Les pouvoirs publics s'intéressent également de très près à l'usufruit locatif social (ULS) qui s'appuie sur le mécanisme de démembrement de propriété pour faire baisser le prix des logements. Le droit de propriété est ici partagé entre l'usufruit et la nue-propriété. Le droit d'usufruit permettant à une personne d'utiliser un bien et d'en percevoir les revenus, et la nue-propriété donnant la propriété du bien sans en avoir le droit d'usage ou d'en récolter les fruits ou revenus. L'usufruit locatif social est en général acquis pour une durée de 15 à 20 ans par un bailleur qui perçoit les loyers plafonnés et assure la gestion locative. "Il loue les logements à des ménages sous conditions de ressources, moyennant des loyers sociaux ou intermédiaires", explique Laurent Mogno, président de Perl, société spécialisée dans l'ULS. "Il prend également en charge, sur toute la durée, les frais, les travaux et les taxes", ajoute-t-il.

De son côté, l'acquéreur de la nue-propriété (un épargnant) achète le bien à un prix réduit par rapport à sa valeur en pleine propriété. En moyenne, un acquéreur en nue-propriété paie "60% de la valeur du bien", constate Laurent Mogno. La décote correspond en fait "au montant des loyers qui aurait été perçu en pleine propriété sur la durée de l'usufruit", ajoute-t-il. Intéressés, les pouvoirs publics ont ainsi récemment élargi le périmètre potentiel des investisseurs dans ce type de dispositifs. "La loi Alur donne la possibilité d'investir par l'intermédiaire des supports « pierre papier » (SCPI, OPCI, SIIC etc…)", se satisfait Laurent Mogno. La création imminente des contrats d'assurance-vie "Euro-croissance" devrait également permettre de drainer davantage épargne vers l'ULS.

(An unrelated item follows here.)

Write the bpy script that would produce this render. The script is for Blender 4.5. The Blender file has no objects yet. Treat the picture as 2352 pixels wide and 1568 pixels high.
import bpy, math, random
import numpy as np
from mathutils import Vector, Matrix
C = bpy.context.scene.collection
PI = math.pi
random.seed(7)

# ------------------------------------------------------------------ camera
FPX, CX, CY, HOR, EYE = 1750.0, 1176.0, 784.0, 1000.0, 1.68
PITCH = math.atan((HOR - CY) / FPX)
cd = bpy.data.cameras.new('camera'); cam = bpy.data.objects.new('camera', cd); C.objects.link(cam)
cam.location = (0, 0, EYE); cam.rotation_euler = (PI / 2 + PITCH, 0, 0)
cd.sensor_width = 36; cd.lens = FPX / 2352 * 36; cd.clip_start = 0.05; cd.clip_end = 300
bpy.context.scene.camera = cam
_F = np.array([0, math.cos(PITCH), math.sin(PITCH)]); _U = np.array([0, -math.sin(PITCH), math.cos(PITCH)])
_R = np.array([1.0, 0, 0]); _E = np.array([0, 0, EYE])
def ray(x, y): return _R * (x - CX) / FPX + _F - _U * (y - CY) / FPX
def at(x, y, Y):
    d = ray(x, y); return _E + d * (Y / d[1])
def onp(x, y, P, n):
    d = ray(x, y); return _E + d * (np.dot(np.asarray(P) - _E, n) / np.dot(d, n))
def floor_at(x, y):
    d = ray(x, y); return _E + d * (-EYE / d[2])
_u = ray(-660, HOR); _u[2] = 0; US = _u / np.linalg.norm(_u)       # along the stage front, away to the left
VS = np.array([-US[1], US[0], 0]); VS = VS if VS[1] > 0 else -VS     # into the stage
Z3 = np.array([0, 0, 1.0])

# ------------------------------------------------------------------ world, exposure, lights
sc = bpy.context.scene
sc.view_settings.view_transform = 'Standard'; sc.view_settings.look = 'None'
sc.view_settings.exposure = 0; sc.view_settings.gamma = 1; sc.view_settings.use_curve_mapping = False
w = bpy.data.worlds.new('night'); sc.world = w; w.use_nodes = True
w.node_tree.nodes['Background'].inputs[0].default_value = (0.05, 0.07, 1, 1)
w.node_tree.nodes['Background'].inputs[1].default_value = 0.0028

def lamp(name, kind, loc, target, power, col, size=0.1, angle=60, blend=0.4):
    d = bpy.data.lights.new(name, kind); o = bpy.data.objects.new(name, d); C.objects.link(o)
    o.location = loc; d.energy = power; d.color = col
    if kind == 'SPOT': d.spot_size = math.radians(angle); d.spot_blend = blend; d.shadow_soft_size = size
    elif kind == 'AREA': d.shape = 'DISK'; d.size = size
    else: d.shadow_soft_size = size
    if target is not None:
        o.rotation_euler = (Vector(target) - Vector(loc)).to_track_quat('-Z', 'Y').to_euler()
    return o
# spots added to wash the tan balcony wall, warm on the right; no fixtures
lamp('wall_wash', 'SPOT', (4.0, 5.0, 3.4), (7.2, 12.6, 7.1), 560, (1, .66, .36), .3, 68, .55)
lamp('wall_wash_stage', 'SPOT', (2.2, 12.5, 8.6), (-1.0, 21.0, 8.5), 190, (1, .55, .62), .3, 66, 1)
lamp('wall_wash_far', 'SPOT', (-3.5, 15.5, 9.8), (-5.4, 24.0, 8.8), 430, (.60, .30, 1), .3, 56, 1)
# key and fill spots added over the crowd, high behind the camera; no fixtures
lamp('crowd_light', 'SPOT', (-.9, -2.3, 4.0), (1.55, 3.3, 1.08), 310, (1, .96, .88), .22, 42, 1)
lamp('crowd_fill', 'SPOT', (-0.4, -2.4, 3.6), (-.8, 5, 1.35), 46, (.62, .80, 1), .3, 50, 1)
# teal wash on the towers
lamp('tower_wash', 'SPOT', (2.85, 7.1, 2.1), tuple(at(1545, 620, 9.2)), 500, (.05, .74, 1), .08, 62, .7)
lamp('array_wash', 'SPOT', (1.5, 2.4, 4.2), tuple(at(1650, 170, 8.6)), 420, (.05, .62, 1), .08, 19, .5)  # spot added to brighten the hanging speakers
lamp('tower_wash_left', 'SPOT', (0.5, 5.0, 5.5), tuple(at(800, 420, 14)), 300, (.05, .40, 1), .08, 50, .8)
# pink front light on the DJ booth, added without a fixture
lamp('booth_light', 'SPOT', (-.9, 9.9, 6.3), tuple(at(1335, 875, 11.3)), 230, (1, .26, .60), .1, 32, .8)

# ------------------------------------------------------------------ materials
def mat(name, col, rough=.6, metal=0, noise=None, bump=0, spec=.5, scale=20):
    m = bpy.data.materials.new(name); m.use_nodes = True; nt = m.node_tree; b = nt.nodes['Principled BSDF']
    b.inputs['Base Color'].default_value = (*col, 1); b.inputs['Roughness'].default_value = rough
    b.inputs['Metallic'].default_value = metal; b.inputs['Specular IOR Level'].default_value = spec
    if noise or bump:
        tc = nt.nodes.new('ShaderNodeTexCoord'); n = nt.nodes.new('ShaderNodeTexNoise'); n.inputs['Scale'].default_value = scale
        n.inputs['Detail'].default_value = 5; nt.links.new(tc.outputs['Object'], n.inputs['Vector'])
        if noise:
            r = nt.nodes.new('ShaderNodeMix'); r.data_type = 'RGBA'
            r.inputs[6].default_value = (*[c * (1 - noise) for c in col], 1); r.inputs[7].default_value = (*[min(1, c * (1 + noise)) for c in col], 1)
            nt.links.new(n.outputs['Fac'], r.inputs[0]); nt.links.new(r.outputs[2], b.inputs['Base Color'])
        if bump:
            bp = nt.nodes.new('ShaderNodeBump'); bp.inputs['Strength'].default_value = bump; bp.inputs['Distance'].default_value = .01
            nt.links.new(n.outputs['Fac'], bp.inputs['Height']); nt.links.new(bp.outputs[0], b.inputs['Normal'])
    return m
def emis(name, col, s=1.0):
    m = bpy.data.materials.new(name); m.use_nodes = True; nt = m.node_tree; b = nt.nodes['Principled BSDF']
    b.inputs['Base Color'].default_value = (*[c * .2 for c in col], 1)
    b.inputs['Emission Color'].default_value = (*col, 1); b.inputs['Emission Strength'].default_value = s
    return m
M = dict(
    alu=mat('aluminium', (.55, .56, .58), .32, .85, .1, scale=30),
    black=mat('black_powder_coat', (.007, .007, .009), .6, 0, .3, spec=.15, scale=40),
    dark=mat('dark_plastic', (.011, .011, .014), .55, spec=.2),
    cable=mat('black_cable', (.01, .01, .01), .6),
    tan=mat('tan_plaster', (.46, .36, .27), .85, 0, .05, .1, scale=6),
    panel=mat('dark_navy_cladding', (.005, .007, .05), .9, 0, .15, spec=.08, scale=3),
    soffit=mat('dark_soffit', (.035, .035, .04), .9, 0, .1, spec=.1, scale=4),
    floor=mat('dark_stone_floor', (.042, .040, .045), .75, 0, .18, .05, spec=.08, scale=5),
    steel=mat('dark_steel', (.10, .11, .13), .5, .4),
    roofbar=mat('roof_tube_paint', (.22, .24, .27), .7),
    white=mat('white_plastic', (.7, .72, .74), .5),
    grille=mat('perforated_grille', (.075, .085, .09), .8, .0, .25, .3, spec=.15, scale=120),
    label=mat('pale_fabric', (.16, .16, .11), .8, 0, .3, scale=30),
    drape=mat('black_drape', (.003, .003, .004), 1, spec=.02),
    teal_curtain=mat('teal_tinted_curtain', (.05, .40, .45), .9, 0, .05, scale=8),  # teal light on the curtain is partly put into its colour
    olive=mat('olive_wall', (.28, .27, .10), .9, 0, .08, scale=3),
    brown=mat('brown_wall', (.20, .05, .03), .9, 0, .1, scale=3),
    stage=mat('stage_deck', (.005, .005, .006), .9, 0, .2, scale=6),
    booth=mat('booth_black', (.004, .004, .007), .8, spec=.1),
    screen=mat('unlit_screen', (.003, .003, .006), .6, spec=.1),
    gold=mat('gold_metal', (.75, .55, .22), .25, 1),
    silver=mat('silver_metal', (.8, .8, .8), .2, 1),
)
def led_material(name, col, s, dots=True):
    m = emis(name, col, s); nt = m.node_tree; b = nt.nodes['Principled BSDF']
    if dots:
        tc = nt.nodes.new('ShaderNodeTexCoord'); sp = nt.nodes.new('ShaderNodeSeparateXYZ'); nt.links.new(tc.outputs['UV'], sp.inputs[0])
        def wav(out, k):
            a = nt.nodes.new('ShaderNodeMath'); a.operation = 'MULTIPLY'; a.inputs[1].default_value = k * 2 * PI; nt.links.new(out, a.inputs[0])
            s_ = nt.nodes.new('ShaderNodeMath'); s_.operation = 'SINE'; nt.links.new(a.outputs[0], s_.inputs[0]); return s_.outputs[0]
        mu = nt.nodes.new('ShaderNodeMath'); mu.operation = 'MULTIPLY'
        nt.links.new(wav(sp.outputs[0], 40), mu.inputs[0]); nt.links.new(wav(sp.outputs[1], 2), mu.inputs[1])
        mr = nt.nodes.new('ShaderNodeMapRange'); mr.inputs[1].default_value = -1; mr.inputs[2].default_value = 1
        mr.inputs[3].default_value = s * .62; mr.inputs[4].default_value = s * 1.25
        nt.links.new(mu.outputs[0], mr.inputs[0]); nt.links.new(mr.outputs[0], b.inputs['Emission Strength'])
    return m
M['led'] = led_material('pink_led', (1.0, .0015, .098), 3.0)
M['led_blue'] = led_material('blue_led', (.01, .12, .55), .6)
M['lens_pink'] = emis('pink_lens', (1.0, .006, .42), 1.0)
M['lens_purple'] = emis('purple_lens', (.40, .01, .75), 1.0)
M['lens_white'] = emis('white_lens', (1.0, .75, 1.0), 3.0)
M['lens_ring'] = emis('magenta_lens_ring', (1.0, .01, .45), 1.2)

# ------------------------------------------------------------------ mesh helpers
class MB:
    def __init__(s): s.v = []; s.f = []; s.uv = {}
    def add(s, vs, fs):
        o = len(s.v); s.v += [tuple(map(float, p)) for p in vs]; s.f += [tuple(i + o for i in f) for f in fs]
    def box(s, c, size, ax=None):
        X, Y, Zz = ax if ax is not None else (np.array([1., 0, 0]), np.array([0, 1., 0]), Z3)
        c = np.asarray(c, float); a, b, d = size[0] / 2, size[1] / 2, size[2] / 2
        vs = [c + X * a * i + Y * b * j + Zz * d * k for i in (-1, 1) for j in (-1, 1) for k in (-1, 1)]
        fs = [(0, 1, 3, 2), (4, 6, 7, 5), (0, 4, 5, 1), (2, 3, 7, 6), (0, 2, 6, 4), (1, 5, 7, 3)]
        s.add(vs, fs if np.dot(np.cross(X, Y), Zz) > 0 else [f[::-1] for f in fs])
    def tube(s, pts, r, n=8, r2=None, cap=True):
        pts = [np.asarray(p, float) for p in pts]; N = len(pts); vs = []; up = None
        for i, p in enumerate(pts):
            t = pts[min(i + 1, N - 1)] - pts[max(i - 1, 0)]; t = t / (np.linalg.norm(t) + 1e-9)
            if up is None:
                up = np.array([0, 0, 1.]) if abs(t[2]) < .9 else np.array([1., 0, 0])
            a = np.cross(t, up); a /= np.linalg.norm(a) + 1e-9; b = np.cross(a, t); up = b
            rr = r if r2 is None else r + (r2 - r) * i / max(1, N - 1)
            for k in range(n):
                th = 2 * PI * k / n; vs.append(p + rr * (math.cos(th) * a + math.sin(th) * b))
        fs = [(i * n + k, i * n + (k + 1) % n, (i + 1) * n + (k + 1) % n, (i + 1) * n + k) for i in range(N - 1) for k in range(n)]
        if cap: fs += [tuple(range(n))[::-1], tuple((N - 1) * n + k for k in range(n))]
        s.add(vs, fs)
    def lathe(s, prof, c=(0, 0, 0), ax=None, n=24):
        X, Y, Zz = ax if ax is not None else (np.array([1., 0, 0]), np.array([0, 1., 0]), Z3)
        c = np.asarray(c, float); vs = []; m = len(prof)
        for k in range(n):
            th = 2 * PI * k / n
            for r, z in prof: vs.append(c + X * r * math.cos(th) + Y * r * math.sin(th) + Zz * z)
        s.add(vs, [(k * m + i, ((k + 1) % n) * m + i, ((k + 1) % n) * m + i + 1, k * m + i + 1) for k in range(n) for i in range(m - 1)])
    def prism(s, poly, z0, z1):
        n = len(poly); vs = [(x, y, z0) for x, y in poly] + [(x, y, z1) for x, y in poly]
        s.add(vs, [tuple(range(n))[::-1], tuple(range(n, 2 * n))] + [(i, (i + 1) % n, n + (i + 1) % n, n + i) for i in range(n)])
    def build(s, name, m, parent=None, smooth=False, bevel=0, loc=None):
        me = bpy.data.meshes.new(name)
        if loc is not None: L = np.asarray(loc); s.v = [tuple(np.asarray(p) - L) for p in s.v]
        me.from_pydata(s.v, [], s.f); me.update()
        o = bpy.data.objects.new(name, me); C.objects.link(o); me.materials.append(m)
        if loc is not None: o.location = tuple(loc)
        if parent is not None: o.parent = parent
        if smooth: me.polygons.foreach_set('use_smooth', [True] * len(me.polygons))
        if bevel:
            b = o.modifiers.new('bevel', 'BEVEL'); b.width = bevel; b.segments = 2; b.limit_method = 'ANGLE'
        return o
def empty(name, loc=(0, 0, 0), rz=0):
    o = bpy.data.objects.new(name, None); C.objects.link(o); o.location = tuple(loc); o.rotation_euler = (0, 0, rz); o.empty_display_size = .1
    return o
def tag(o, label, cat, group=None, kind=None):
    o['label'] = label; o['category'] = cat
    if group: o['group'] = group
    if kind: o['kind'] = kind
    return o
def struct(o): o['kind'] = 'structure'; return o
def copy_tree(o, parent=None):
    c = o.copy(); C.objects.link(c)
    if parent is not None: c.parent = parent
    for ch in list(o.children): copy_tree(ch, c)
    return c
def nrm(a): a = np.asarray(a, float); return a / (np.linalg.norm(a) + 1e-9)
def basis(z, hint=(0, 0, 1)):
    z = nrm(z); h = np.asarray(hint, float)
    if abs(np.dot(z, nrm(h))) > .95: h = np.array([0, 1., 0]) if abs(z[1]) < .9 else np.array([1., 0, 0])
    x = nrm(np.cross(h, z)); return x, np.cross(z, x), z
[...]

Des dispositifs davantage développés en Angleterre

Si ces techniques de partage de la propriété ne sont pas assez développées en France, c'est en grande partie car ils ne sont pas ancrés dans la culture nationale. Le bail emphytéotique est à l'inverse très en vogue depuis des siècles en Angleterre, un héritage du système féodal, ou même en Chine, un héritage du droit communiste qui refusait l'appropriation privé du sol.

Autrement dit, comme l'indique une étude datant de 2011 de l'Agence nationale pour l'information sur le logement (Anil), "le bail emphytéotique correspond à la survivance de logique correspondant à un état social passé", et non à une innovation financière ayant pour but de faire baisser le coût du logement. Il n'y qu'à regarder l'évolution des prix de l'immobilier en Angleterre, et tout particulièrement la flambée récente des prix à Londres, où le partage de la propriété est très ancré, pour prouver que le bail emphytéotique n'est pas en soit un régulateur de prix sur la durée.

L'équilibre de l'opération est difficile

Certes, "le bail emphytéotique mérite d'être tenté", jugent l'Adil de Paris, mais "l'avantage ne sera réel que si les conditions financières de la mise à disposition du terrain sont nettement inférieures à une acquisition classique". L'association avoue que "l'équilibre de l'opération est difficile". Le risque étant de créer in fine des situations de rente pour les propriétaires fonciers déconnectées de l'intérêt du plus grand nombre.

Pour pérenniser les effets vertueux des dispositifs de partage de la propriété, les pouvoirs publics auront dont un rôle prépondérant.